Bridge: Pianosonate H. 160; Miniatuur pastorales H. 127; Lament H. 117 and solitude H. 112. Kevin Grout. Et’certa KTC 1675 (53’ ). 2020
Bridge: A fairy tale; The hour glass; Miniature pastorals 1; Lyrics nr. 1-3; Pianostukken nr. 1-3; In autumn; Poems nr. 1-3. Ashley Wass. Naxos 8.557842 (70’06”). 2005
De sleutel tot een beter begrip van de werken van Brittens leraar Frank Bridge (1879 - 1941) kunnen we misschien vinden in het feit dat hij een hiaat in de Engelse muziek tussen beide Wereldoorlogen moest vullen. Hij schreef toegankelijke muziek, liet zich weinig beïnvloeden door allerlei ‘ismen’ en bleef binnen de door Berg en Bartók bepaalde grenzen en minder door Britse voorbeelden. In zijn latere werken hing hij pas wat experimenteren met muziek uit de ‘twaalftonerij’, maar helemaal begaf hij zich daar nooit in.

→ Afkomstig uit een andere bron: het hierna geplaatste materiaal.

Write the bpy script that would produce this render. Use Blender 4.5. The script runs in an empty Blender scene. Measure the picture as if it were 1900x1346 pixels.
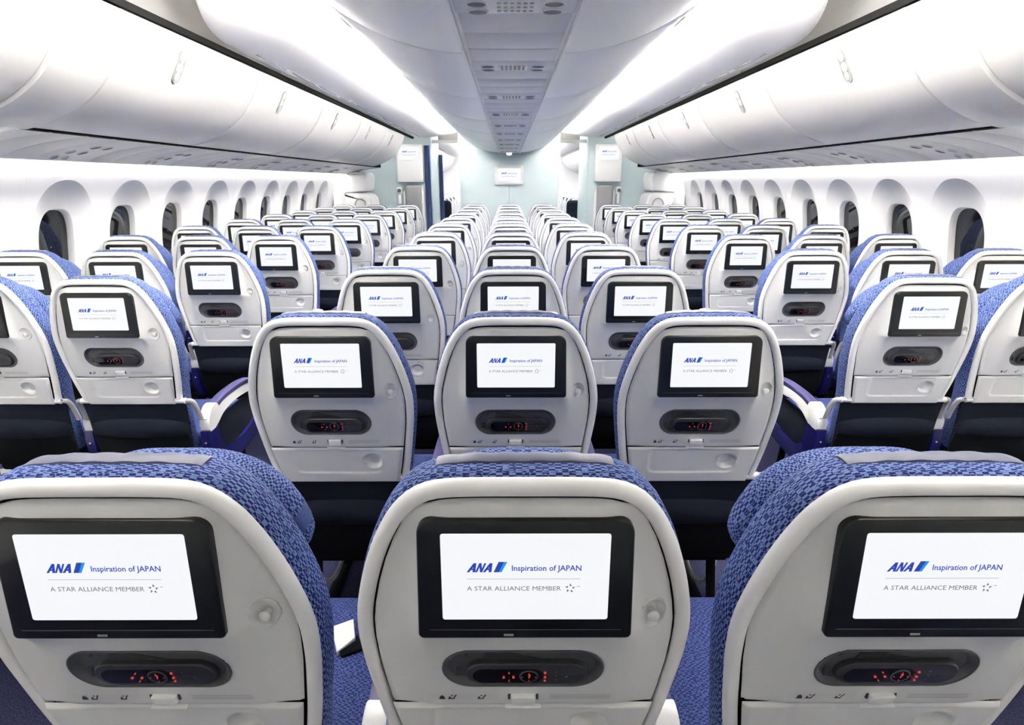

Zijn enige Pianosonate is een werk uit het begin van de jaren twintig v.e. en een van zijn belangrijkste werken, gekenmerkt door een stilistische waterscheiding in zijn ontwikkelingsgang. Hier spreekt een eigen, persoonlijkheid oorspronkelijke persoonlijkheid, hoewel hij dank verschuldigd is aan de Pianosonate van Berg en mogelijk ook aan Hindemith. Het hoofdthema is verwant met dat van Bergs opus 1. Het niveau van de dissonanten en de chromatiek is nogal hoog en misschien klinkt er iets in door van de ondergane ellende uit W.O.1.
De kortere werken zijn meest miniaturen óf in de Britse pastorale sfeer of vrij salonmatig met iets van Debussy’s kleurigheid.
Kevin Grout geeft daar in een nogal kort programma een goede indruk van, maar het is Ashley Wass, die de complete Pianowerken van Bridge opnam en een duidelijker beeld van de componist geeft. Met als hoogtepunt de Pianosonate als belangrijkste bijdrage: een wat ongemakkelijke uiting van nauwelijks onderdrukte toorn. Misschien is het wel de belangrijkste Britse Pianosonate uit de twintigste eeuw. Belangrijker in elk geval als die van Ireland en Bax bijvoorbeeld.